Existe toda uma indústria dedicada a decifrar a Rússia para ocidentais. Ela tem dois produtos premium. Um deles é a "putinologia", que alega que a visão de mundo do presidente Vladimir Putin, um ex-oficial da KGB, é a chave para entender a direção de cada passo dado pelo país que ele controla há mais de duas décadas. Em segundo lugar, há uma vasta biblioteca dedicada a demonstrar como o passado imperial da Rússia e suas tradições autoritárias moldam o presente.
O cientista político americano Timothy Frye acredita que essas duas abordagens têm méritos, mas não tão grandes quanto se imagina. Em "Weak Strongman" (ditador fraco), recém-lançado nos Estados Unidos, ele propõe outra estratégia. "Em vez de enxergar a política russa como sendo impulsionada por um homem excepcional, que governa um país excepcional, destaco os padrões que a Rússia compartilha com outros regimes autoritários, onde existe um indivíduo dominante", diz Frye.

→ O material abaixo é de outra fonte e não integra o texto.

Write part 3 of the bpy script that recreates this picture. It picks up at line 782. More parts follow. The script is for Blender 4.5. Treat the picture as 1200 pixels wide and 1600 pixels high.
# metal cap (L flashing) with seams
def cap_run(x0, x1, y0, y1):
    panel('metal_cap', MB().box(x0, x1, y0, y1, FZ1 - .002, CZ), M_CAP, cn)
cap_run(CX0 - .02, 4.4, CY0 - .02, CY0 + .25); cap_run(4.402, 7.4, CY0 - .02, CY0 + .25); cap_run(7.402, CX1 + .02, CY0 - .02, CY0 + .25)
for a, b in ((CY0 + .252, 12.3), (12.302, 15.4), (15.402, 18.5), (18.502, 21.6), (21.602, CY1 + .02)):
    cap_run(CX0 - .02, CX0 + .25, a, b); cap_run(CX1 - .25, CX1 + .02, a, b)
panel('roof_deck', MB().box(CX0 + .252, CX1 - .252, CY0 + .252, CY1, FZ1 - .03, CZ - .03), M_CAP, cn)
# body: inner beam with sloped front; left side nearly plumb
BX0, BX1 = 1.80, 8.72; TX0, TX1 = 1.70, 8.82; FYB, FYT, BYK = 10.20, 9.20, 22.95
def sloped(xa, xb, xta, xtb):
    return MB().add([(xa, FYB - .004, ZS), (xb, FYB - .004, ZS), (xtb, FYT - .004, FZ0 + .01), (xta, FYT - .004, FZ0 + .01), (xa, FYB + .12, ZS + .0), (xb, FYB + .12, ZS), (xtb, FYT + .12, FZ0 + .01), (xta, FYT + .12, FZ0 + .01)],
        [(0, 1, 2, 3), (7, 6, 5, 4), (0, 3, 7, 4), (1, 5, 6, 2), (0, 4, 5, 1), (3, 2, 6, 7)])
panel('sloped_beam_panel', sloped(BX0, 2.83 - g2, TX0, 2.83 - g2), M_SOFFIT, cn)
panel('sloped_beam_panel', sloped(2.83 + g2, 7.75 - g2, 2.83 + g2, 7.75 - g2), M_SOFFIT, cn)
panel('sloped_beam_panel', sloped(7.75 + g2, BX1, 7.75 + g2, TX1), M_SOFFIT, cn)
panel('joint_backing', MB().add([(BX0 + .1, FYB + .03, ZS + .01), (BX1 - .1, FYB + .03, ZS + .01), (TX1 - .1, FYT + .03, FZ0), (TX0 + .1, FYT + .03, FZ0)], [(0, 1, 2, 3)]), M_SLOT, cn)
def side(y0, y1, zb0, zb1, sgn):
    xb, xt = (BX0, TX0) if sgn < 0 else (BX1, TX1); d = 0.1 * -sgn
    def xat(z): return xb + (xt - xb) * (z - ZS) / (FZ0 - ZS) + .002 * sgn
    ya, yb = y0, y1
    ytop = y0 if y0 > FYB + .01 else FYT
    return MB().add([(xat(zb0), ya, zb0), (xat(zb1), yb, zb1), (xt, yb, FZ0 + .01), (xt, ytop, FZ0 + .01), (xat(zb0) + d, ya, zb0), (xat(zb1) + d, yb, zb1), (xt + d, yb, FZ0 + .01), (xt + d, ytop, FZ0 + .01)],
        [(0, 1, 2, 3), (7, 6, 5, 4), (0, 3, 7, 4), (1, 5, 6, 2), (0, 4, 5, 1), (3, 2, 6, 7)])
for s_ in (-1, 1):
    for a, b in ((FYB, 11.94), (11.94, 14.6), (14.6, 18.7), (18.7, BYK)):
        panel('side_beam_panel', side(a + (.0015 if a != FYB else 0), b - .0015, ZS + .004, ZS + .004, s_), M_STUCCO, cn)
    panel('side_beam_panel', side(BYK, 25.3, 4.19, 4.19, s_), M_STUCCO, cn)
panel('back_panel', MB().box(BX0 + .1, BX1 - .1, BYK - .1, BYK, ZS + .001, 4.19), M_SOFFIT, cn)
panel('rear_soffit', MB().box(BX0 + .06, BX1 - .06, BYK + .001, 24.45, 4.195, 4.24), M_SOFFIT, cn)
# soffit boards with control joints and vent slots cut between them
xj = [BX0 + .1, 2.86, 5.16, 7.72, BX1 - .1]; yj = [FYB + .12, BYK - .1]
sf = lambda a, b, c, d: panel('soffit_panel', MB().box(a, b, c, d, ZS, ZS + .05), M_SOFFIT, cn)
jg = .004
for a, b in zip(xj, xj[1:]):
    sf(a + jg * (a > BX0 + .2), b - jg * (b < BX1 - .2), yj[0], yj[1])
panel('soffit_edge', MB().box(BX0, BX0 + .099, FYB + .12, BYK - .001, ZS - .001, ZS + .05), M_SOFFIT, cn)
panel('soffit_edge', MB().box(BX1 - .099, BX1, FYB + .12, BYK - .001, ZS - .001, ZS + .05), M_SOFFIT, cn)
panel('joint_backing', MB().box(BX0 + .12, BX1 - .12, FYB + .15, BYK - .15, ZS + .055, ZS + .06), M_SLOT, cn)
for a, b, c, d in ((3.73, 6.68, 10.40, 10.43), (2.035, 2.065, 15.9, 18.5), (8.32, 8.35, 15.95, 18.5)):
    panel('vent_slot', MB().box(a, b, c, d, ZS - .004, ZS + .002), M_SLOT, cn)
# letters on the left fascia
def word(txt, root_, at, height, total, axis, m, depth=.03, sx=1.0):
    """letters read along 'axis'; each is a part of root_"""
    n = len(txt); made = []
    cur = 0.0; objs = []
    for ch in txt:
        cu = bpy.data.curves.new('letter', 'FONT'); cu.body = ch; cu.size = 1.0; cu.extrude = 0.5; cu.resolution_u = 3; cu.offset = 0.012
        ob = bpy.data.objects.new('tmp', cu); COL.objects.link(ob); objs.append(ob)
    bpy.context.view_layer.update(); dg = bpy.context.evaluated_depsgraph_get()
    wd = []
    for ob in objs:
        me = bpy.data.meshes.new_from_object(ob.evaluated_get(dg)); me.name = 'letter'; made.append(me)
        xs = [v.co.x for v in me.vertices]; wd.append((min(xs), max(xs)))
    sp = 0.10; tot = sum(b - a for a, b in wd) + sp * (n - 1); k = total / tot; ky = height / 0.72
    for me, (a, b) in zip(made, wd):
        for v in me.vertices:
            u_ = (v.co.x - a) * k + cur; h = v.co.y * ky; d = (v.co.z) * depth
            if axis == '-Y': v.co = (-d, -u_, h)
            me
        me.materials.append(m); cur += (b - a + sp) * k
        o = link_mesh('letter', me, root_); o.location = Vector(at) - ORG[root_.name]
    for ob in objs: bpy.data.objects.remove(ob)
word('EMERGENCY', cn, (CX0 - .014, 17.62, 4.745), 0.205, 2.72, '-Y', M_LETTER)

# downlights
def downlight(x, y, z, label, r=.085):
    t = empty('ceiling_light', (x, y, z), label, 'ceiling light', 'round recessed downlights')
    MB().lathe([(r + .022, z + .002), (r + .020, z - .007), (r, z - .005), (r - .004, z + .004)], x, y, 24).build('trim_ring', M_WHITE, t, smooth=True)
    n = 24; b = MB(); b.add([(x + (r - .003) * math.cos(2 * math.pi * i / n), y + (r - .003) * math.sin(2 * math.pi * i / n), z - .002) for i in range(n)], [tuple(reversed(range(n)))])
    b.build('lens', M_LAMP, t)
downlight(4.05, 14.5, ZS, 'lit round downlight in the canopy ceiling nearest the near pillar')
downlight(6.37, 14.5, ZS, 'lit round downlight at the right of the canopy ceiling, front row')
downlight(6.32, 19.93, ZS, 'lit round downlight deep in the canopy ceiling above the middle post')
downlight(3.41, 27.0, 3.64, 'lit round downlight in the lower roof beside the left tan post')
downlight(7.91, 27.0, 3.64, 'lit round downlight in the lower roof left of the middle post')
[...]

Regimes autoritários vêm em alguns sabores. Podem ser comandados pelo Exército ou por um partido único. Quando o poder se concentra nas mãos de uma pessoa, eles se tornam "autocracias personalistas", no jargão de Frye. A Rússia de Putin serve de exemplo —assim como a Turquia de Recep Tayyip Erdogan, a Hungria de Viktor Orbán ou a Venezuela de Hugo Chávez.
Eis a ideia mestra: esses regimes são caracterizados pela necessidade permanente de equilibrar as demandas da massa e as demandas de um círculo interno de poder. A tentativa de conciliar essas forças contrárias resulta em distorções na economia, políticas sociais inconsistentes e burocracias corruptas e carcomidas pelo clientelismo. A situação se torna paradoxal. Ao mesmo tempo que pode muito, o autocrata está sempre entre as ameaças de um levante popular e de um golpe palaciano.
"Em vez de ser o governante onipotente das narrativas populares", diz Frye, "Putin é como muitos outros autocratas: um ditador fraco". Está explicado o nome do livro.
Pode parecer um enfoque abstrato, mas a necessidade de identificar os interesses e as forças em jogo a cada momento traz a análise para o chão da história. Além disso, Frye lança mão de um grande volume de informações pouco conhecidas sobre a Rússia. Diretor de um centro de pesquisas em Moscou, ele assegura que os estudos de opinião são muito mais confiáveis na Rússia que em outros países autoritários e que os dados produzidos em abundância pela administração pública permitem aos olhos treinados encontrar muitas coisas que as autoridades prefeririam deixar escondidas.
"Weak Strongman" mostra como cientistas políticos desenvolveram métodos engenhosos para medir a efetiva popularidade de Putin. Revela como o Kremlin utiliza combinações diferentes de fraude e "convencimento honesto" em cada processo eleitoral, uma vez que "pouca trapaça pode levar à derrota, mas trapaça em excesso pode causar rebelião". Explora a maneira como a gestão das empresas russas é condicionada pelo medo de intervenções surpresa do Estado. São dezenas de histórias e números sobre como a lógica do compromisso, típica das "autocracias personalistas", se reflete em vários setores da vida.
Nesta semana, Putin e o presidente americano Joe Biden tiveram seu primeiro encontro. Putin jurou que o Kremlin nunca lançou ciberataques contra os Estados Unidos. Frye tem um bom capítulo sobre esse tema. Putin, obviamente, contou uma mentira deslavada. Mas o investimento pesado nos recursos da guerra digital talvez denote mais fraqueza do que força: são armas de eficácia limitada, de uma Rússia que encontra dificuldades para angariar influência com os meios tradicionais da economia e do soft power. Armas de um ditador fraco.